3. Что касается преодолимости цинизма. Он преодолим в рамках малых сообществ, где все свои, людей что-то связывает. Мой приятель социолог Михаил Тарусин, например, написал книгу о церковных общинах как субъектах хозяйствования и общественной жизни. Дело не в вере и религиозности, просто в таких малых группах существует зримая связь между моим поведением и отношением ко мне. Это тот же случай, когда ухоженные дачные особняки, все выкрашено, все вылизано, ни соринки, а между ними протекает «общественная» речка-вонючка, куда сливают помои и выбрасывают всякий хлам. Общественное – значит ничье. Это брошенная, покинутая территория, в которой нет и не может быть никаких моих интересов. Сегодня вся большая политика – это такая брошенная территория, на которой живут призраки, типа политических партий, законодательных собраний, и еще Бог весть чего. Мы, социологи, меряем рейтинги этих призраков, говорим – о! У «Единой России»,-то под 60% сторонников! Вот это да!. А на самом деле эта «Единая Россия» абсолютно никому не нужна, никто с ней не связывает никаких своих планов и устремлений, если она завтра исчезнет, никто этого и не заметит, тем более не огорчится, но с другой стороны и не за Жириновского же голосовать. Вот такие общественные артефакты, которые власть принимает за поддержку своей политики.

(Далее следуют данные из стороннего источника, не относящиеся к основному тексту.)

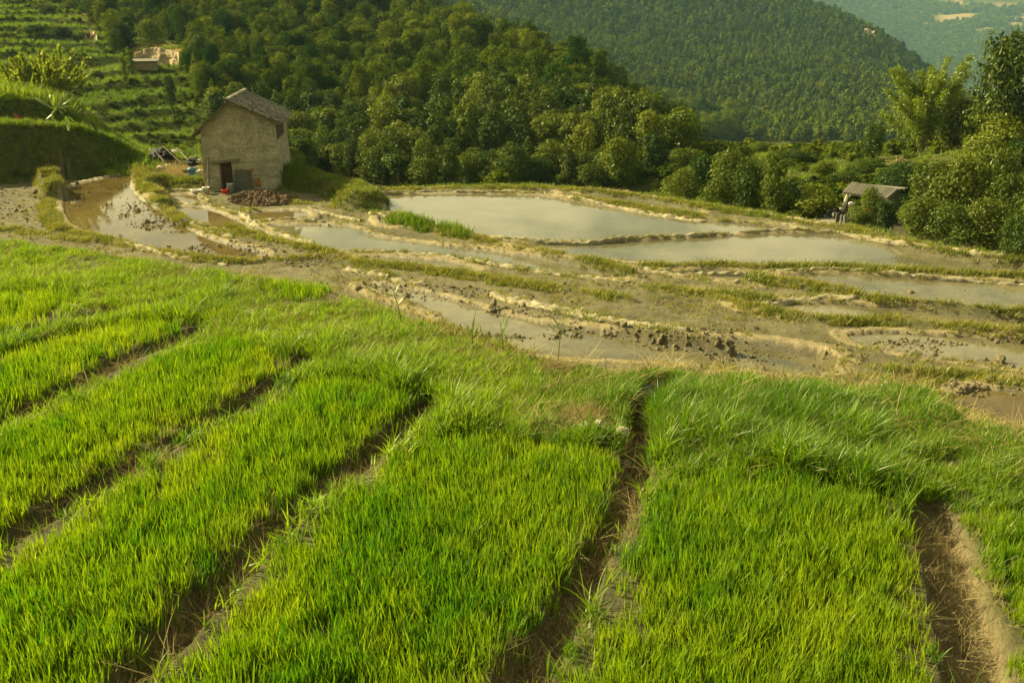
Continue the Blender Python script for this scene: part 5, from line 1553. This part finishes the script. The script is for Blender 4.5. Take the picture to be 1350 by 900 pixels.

4. Я с Вами полностью согласен и в этом пункте, хотя это самое печальное. Пока мои коллеги, находящиеся в плену еще шестидесятнических иллюзий (я имею ввиду покойного Леваду и других), нас убеждали, что источником общественного цинизма остается «советский человек», развращенный ложью партсобраний, и привыкший лгать и лицемерить, и, соответственно, общественная мораль исправится, когда «советский человек» вымрет, мы видим, что выросла новая генерация россиян, уже адаптантов, которые по размаху цинизма далеко оставили «советского человека» позади. Можете со мной не согласиться, я себя называю либеральным почвенником, и самые главные беды вывожу как раз из разрыва с почвой, - национальной культурой, собственной историей, жизнью и трудом предшествующих поколений. Нация – это не просто совокупность людей проживающих в настоящее время на нашей земле, это незримая связь с природой, с умершими поколениями. Что называется «звенья одной цепи». Не все кончается с нашей смертью, как и не все начинается с нас. Вот это то единственное ощущение, которое может противостоять цинизму. А сегодняшние поколения – это стая молодых волков без роду-племени, такой «привой» на стволе нации, только вчера родились и до нас никого не было. При всех недостатках советского воспитания, мы жили в очень остром ощущении времени. Для сегодняшних молодых поколений этого времени нет, бери от жизни все, не отдавай ничего. Во многом причиной этого явился и унифицированный образ жизни крупных городов, кварталы новостроек, однотипные Макдоналдсы и прочие фастфуды, ну и плюс, конечно, те разрывы с собственной историей, которые произошли в 90-е. Советское прошлое стало чужим, а до-советское – осталось чужим. Ну а мы родились… только вчера, и жизнь никого кроме нас, чужой опыт нам неинтересны.
5. Ну а на этот вопрос я Вам в общем-то уже ответил. Низовые устремления тем хороши, что оживляют какими-то очагами пораженную некрозом общественную ткань. Здесь люди видят свой конкретный интерес, и когда они его видят, выясняется что не так уж они забиты и апатичны. Вне всякого сомнения, за ними будущее. Ведь совсем будущего не может не быть. Однако когда государственная ткань поражена некрозом, эти очаги активности не могут не принять форму центробежных сил. Если государство не способно нас объединить в нацию, и стать выразителем наших интересов, значит, мы объединимся сами, без него, вопреки ему. Если бы открылись шлюзы, наглухо сдерживающие попадание всего живого в сферу политики, низовая активность бы постепенно привела к появлению новых вменяемых политических субъектов. Если шлюзы останутся закрытыми, никому не нужное государство-призрак рано или поздно умрет. А жизнь будет продолжаться на его руинах.


P.S. Насчет социальных реформ. Вне всякого сомнения, они воспринимаются обществом в целом негативно, являются зримым свидетельством неадекватности власти. И сильно способствуют росту социальной напряженности. Говорить пока рано, о том станут ли они катализатором массового антисистемного недовольства, пока не стали, но все идет к тому, что станут.